Lionel Duke of Clarence

Clarence, Lionel, Duke of, second son of Edward III., was born at Antwerp 29th November 1338. In 1352 he married Lady Elizabeth de Burgh, heiress of the Earl of Ulster, and in her right assumed the style of Earl of Ulster, Lord of Connaught and Tuam. Accompanied by his wife, he landed in Ireland, 15th September 1361, as Lord-Lieutenant, at the head of a powerful army, commanded by the ablest English warriors. He gave much offence to the Anglo-Irish lords by his English exclusiveness, and by forbidding any Irish-born to approach his camp.

His first expedition against the O'Byrnes was singularly unsuccessful, and by February, "being in imminent peril from the daily increasing strength of his enemies," his father was obliged to send him additional reinforcements. Next year he was created Duke of Clarence, from the lordship of Clare, in Suffolk, which he had acquired through his wife. She died during his residence in Ireland. He strengthened Dublin Castle, and for a time removed the Exchequer from Dublin to Carlow. He was unsuccessful in prosecuting his Irish wars, or in recovering any of his wife's estates. In the course of the six following years he was thrice Lord-Lieutenant. In 1367 the Duke left the country finally, and shortly afterwards he married an Italian princess, with a dowry of £200,000, besides the town of Alba and several castles in Piedmont.

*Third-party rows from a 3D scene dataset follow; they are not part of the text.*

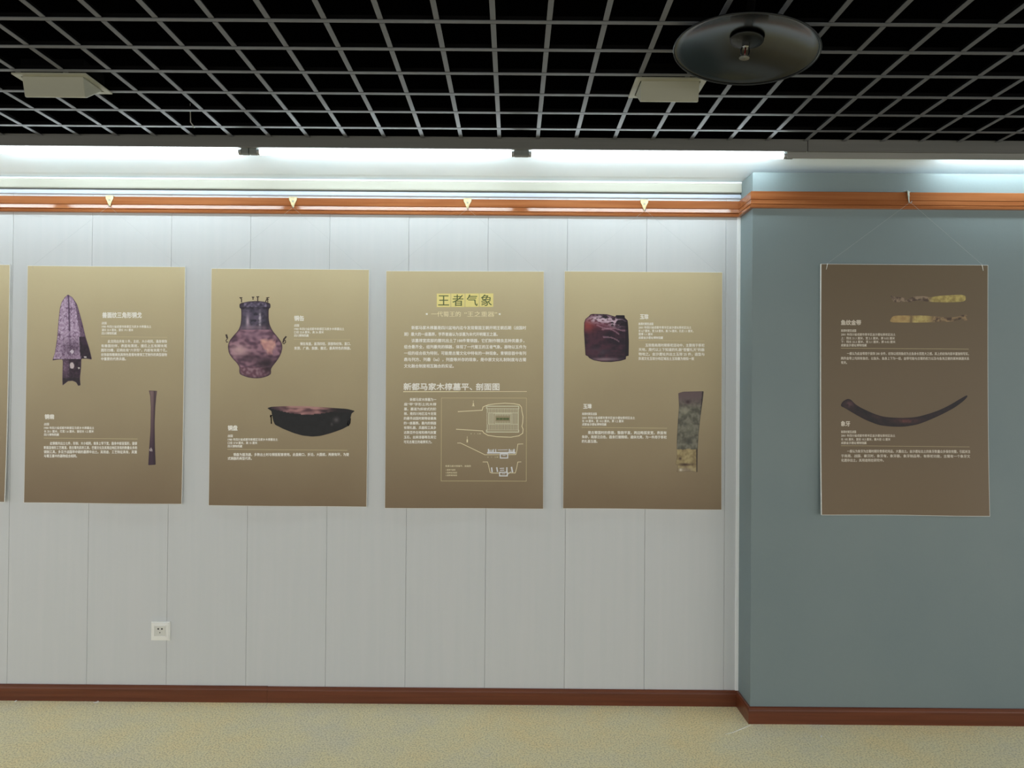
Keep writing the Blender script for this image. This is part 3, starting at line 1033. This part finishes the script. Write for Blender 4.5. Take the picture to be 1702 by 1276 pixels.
sec = [(D4([(690, 928), (958, 926)]), 2.6), (D4([(696, 896), (696, 930)]), 2.2), (D4([(745, 896), (745, 930)]), 1.6), (D4([(768, 896), (768, 930)]), 1.6),
       (D4([(790, 900), (885, 898)]), 1.0), (D4([(905, 896), (905, 930)]), 2.0), (D4([(952, 896), (952, 930)]), 2.2), rect4(708, 902, 735, 916), rect4(918, 902, 945, 916),
       (rect4(815, 940, 888, 980), 1.8), D4([(840, 955), (865, 955)]),
       (D4([(728, 1082), (732, 1118)]), 2.2), (D4([(780, 1080), (786, 1114)]), 2.2), (D4([(880, 1080), (880, 1114)]), 2.2), (D4([(928, 1076), (936, 1118)]), 2.4),
       (D4([(812, 1085), (850, 1083)]), 1.2), (D4([(815, 1104), (850, 1102)]), 1.2), (rect4(808, 1124, 884, 1160), 1.8), D4([(884, 1150), (920, 1118)]), D4([(832, 1140), (862, 1140)])]
tag(b4.strokes('section_timbers', sec[:11], 'ink_blue', 0.9), kind='stuff')
tag(b4.strokes('section_timbers', sec[11:], 'ink_blue', 0.9), kind='stuff')
b4.strokes('north_arrow', [D4([(542, 402), (542, 436)]), (D4([(542, 436), (542, 452)]), 2.2), D4([(530, 458), (542, 440), (552, 458)])], 'ink_gold', 0.6)
b4.strokes('north_arrow', [D4([(482, 764), (482, 800)]), (D4([(482, 800), (482, 818)]), 2.0)], 'ink_gold', 0.6)
b4.text('drawing_lettering', [('新都马家木椁墓平、剖面图', 743.6, 785.2, 774.8, 3.2), ('1 墓葬平面图', 744.2, 759.8, 781.2, 2.6), ('2 墓葬纵剖面图', 744.2, 762.6, 785.8, 2.6),
                              ('3 墓葬横剖面图', 744.2, 762.6, 790.2, 2.6)], 'ink_gold', 0.006)
b4.text('scale_lettering', [('0    1    2 米', 785, 802, 721, 2.4)], 'ink_gold', 0.0)
b4.text('scale_lettering', [('0    1    2 米', 813, 831, 759.8, 2.4)], 'ink_gold', 0.0)
b4.line_up(-0.236, -0.026, 2.510)

# ---- jade board
b5 = Board(0.258, CZ + 0.607, -0.0005, [(938.7, 451.6), (1200, 452.8), (935.3, 844.3)],
           'golden brown board with a dark red jade tube and a grey jade blade', bow=(0.0012, 0.005, 0.003, 0.4))


def col_cong(x, y, d):
    n = nz(x, y * 1.5, 0.012) + 0.5 * nz(x, y * 1.8, 0.03, 5)
    c = mixc((72, 38, 54), (36, 22, 36), 0.5 + 1.1 * n + (x - 540) / 500)
    c = mixc(c, (152, 62, 56), 0.9 * blob(x, y, 335, 595, 70, 62))
    c = mixc(c, (122, 52, 66), 0.6 * blob(x, y, 470, 590, 110, 50))
    lightz = blob(x, y, 450, 535, 110, 38) + 0.8 * blob(x, y, 600, 565, 80, 45)
    c = mixc(c, (216, 190, 206), min(1, 1.3 * lightz) * (0.95 if nz(x, y * 1.7, 0.03, 31) > -0.08 else 0.25))
    for (x0, y0, x1, y1) in ((420, 590, 640, 680), (470, 625, 720, 640), (480, 700, 640, 750)):
        t = max(0, min(1, (x - x0) / (x1 - x0)))
        yy = y0 + (y1 - y0) * t ** 1.2 + 9 * math.sin(x * 0.03)
        if x0 < x < x1 and abs(y - yy) < 7:
            c = mixc(c, (178, 136, 152), 0.55)
    if (x > 610 and y < 530) or blob(x, y, 505, 512, 30, 22) > 0.55 or (x > 560 and 525 < y < 600 and n < -0.1) or blob(x, y, 650, 560, 55, 26) > 0.6:
        c = mixc(c, (26, 16, 26), 0.85)
    c = mixc(c, (96, 80, 92), 0.5 * blob(x, y, 440, 850, 120, 40) * (0.6 + n))
    if y > 895:
        c = mixc(c, (158, 138, 146), 0.75 * blob(x, y, 500, 925, 140, 16))
    if x > 700 and y > 560:
        c = mixc(c, (22, 14, 22), 0.7)
    return mixc(c, (34, 20, 28), 0.9 - d / 9)


b5.picture('jade_tube_picture', [(345, 508), (362, 489), (385, 484), (520, 487), (570, 501), (600, 510), (612, 496), (692, 497), (695, 522), (722, 548), (728, 620), (733, 750), (731, 890),
           (706, 896), (703, 925), (650, 940), (560, 952), (470, 950), (390, 935), (350, 915), (335, 897), (312, 886), (305, 780), (298, 650), (300, 570), (312, 535)],
           (920, 440), 5.869, col_cong, 1.0, 'dark red and purple jade tube picture', smooth=0.06)


def col_zhang(x, y, d):
    n = nz(x, y, 0.018) + 0.6 * nz(x, y, 0.045, 3)
    c = mixc((126, 122, 108), (86, 84, 72), 0.5 + 1.3 * n)
    c = mixc(c, (104, 86, 88), max(0, (290 - y) / 120))
    c = mixc(c, (58, 40, 44), 0.9 * blob(x, y, 1302, 222, 26, 20))
    c = mixc(c, (160, 156, 136), 0.6 * blob(x, y, 1270, 310, 50, 40) + 0.5 * blob(x, y, 1310, 470, 45, 40) * (0.6 + n))
    c = mixc(c, (66, 66, 58), 0.8 * blob(x, y, 1310, 610, 32, 22) + 0.6 * blob(x, y, 1270, 435, 20, 12) + 0.6 * blob(x, y, 1355, 300, 24, 16))
    if y > 678 + 12 * n:
        c = mixc((178, 160, 116), (140, 122, 86), 0.4 + 1.2 * n)
        c = mixc(c, (62, 42, 34), 1.0 * blob(x, y, 1275 + 20 * n, 828, 62, 12) + 0.8 * blob(x, y, 1225, 772, 14, 12))
        c = mixc(c, (150, 134, 128), 0.6 * blob(x, y, 1270, 880, 80, 22))
        c = mixc(c, (226, 218, 204), 0.9 * blob(x, y, 1228, 880, 14, 14))
    xe = 1455 - (y - 117) * 0.09 if y < 680 else 1392
    if x > xe - 14:
        c = mixc(c, (44, 34, 34), 0.8)
    return mixc(c, (78, 66, 58), 0.6 - d / 8)


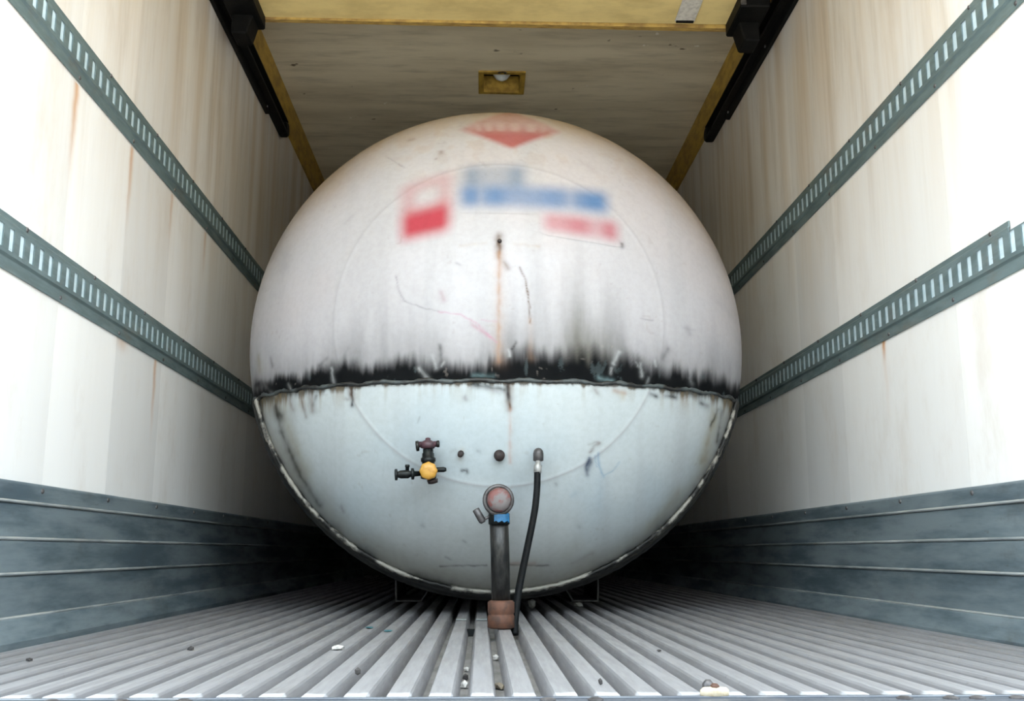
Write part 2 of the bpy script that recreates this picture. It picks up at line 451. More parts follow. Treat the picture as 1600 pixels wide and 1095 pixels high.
# ------------------------------------------------------------------ ceiling lamp
lamp = empty('ceiling_lamp', (LX, LY, ZC))
tag(lamp, 'square yellow recessed ceiling lamp with round milky bulb above the tank', 'lamp')
m = MB(); fw = 0.024
for (a, b, c, d) in ((LX-LW-fw, LX+LW+fw, LY-LD-fw, LY-LD), (LX-LW-fw, LX+LW+fw, LY+LD, LY+LD+fw), (LX-LW-fw, LX-LW, LY-LD, LY+LD), (LX+LW, LX+LW+fw, LY-LD, LY+LD)):
    m.box(a, b, c, d, ZC - 0.010, ZC - 0.0005)
m.build('frame', YELLOW, lamp, 0.0015)
m = MB(); h = 0.085
m.box(LX-LW, LX-LW+0.004, LY-LD, LY+LD, ZC-0.009, ZC+h); m.box(LX+LW-0.004, LX+LW, LY-LD, LY+LD, ZC-0.009, ZC+h)
m.box(LX-LW, LX+LW, LY-LD, LY-LD+0.004, ZC-0.009, ZC+h); m.box(LX-LW, LX+LW, LY+LD-0.004, LY+LD, ZC-0.009, ZC+h)
m.build('housing', YELLOW, lamp)
MB().box(LX-LW, LX+LW, LY-LD, LY+LD, ZC+h, ZC+h+0.006).build('back_plate', BLACKM, lamp)
MB().lathe([(0.045, 0), (0.050, 0.02), (0.046, 0.045), (0.032, 0.065), (0.012, 0.076), (0.001, 0.078)], (LX, LY, ZC+h), (0, 0, -1), 24).build('bulb', GLASS, lamp, smooth=True)
MB().lathe([(0.062, 0), (0.062, 0.012), (0.05, 0.016)], (LX, LY, ZC+h), (0, 0, -1), 24).build('bulb_holder', BLACKM, lamp, smooth=True)
MB().tube(catmull([(LX - 0.012, LY-LD-0.015, ZC - 0.012), (LX - 0.02, LY-LD-0.045, ZC - 0.022), (LX + 0.005, LY-LD-0.065, ZC - 0.028), (LX + 0.022, LY-LD-0.04, ZC - 0.02), (LX + 0.012, LY-LD-0.012, ZC - 0.011)]), 0.003, 8).build('wire_loop', DARKSTEEL, lamp, smooth=True)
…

During his administration, and under his presidency, in 1367, the memorable Statute of Kilkenny was passed by the Irish Parliament, rigidly prescribing laws of demarcation between the inhabitants of the Pale and the rest of Ireland. Mr. Richey, after considering this statute, comes to "the conclusion that the English government at this time abandoned the prospect of reducing to obedience the Irish and degenerate English, and, adopting a policy purely defensive, sought merely to preserve in allegiance to the English crown the miserable remains of the Irish kingdom." Yet it was not long after the passage of this statute that we find the colonists of the Pale writing to the King that "the Irish, with his other enemies and rebels, continued to ride over the country in hostile array, slaying those who oppose them, despoiling the monasteries, churches, castles, towns, and fortresses of the English, without reverence for God or Holy Church, to the great shame and disherison of his Majesty." The Duke of Clarence died in 1368, aged about 30, and the dukedom became extinct.

Sources

134. Four Masters, Annals of Ireland by the: Translated and Edited by John O'Donovan. 7 vols. Dublin, 1856.

174. Ireland, History of, Lectures on the: Alexander G. Richey. 2 vols. Dublin, 1869-'70.

335. Viceroys of Ireland, History: John T. Gilbert. Dublin, 1865.